Tuesday, April 14, 2015

4 p.m.

Joukowsky Forum

The economic historiography of the late twentieth century established close links between the histories of markets, slavery and states in precolonial West Africa. Specifically, it established the ubiquity and vitality of price-forming markets, the growing use of slave labor in commodity production within the region (during and especially after the beginning of the abolition of the Atlantic slave trade), and the dependence of state revenues on the exchange economy. This paper presents three elements from a book manuscript with the same title. The first is an attempt to move from a basically static view of the way markets worked in the sixteenth to nineteenth centuries towards a more historical one, highlighting institutional changes. The second is an attempt to reconcile the ‘social’ and ‘economic’ interpretations of ‘domestic’ slavery, arguing that the two approaches are insufficient without each other. Finally, I suggest that, in the nineteenth century at least, African governments were by no means as hostile to, or predatory upon, markets as has often been thought.

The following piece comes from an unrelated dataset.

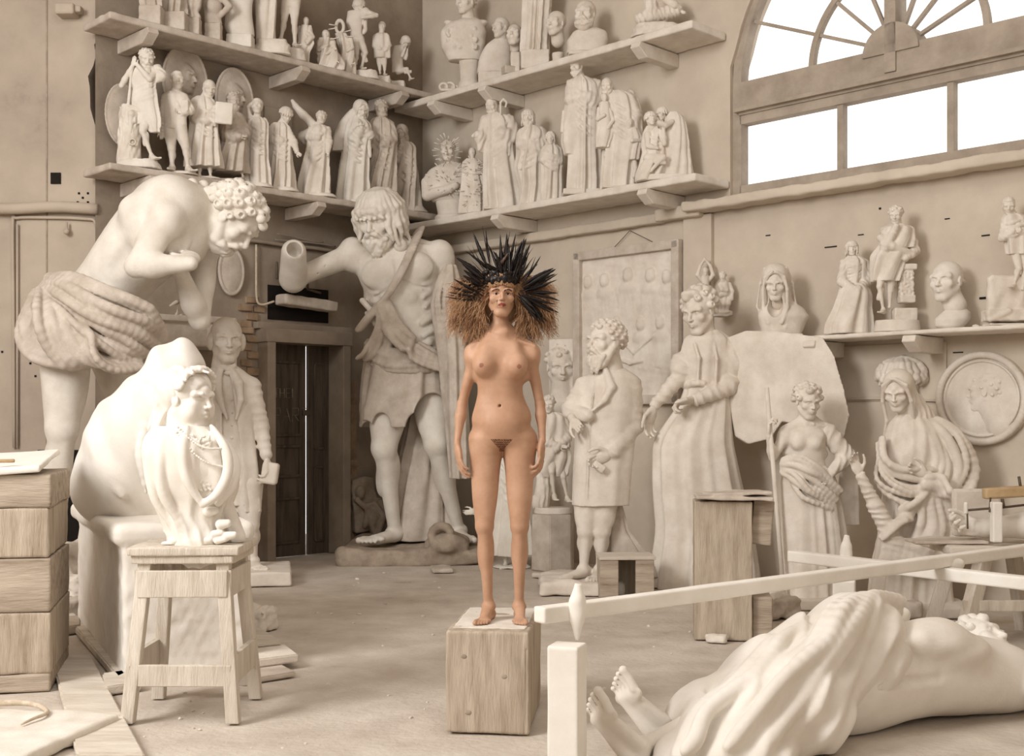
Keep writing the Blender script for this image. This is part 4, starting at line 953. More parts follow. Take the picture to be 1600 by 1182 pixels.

Gareth Austin  Professor, International History, The Graduate Institute Geneva, joined the faculty in 2010 from the London School of Economics and Political Science. Prior to his position at the London School of Economics, he lectured at the University of Ghana. His research and teaching interests are in African, comparative and global economic history. His primary research has focused on West Africa, especially Ghana and the pre-colonial kingdom of Asante.